Product with regular matrix
Task number: 4443
Show that for a Hermitian matrix \(\boldsymbol A\) and a regular matrix \(\boldsymbol R\) of the same order, the following holds:
\(\boldsymbol A\) is positive definite, if and only if \(\boldsymbol R\boldsymbol A\boldsymbol R^H\) is positive definite.
Solution 1
Without loss of generality, we need only prove one implication, because if \(\boldsymbol B=\boldsymbol R\boldsymbol A\boldsymbol R^H\), then \(\boldsymbol A=\boldsymbol S\boldsymbol B\boldsymbol S^H\) for \(\boldsymbol S = \boldsymbol R^{-1}\).
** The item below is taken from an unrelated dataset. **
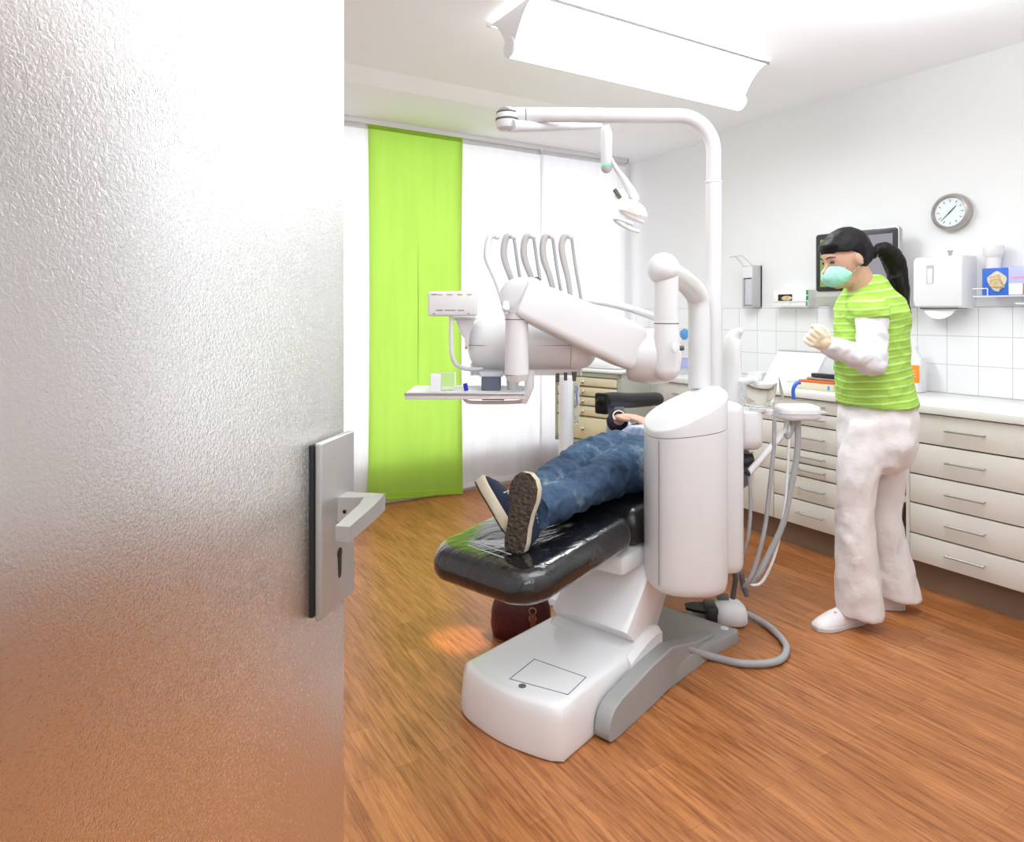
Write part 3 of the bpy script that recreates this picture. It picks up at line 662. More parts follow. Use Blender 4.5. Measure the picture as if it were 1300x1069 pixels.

Now \(\boldsymbol x^H\boldsymbol R\boldsymbol A\boldsymbol R^H\boldsymbol x= \boldsymbol y^H\boldsymbol A \boldsymbol y> 0\) for \(\boldsymbol y= \boldsymbol R^H\boldsymbol x\).
Solution 2
Again, we prove only one implication. The decomposition \(\boldsymbol A=\boldsymbol L\boldsymbol L^H\) yields the decomposition \(\boldsymbol R\boldsymbol A\boldsymbol R^H=\boldsymbol R\boldsymbol L\boldsymbol L^H\boldsymbol R^H=(\boldsymbol R\boldsymbol L)(\boldsymbol R\boldsymbol L)^H\).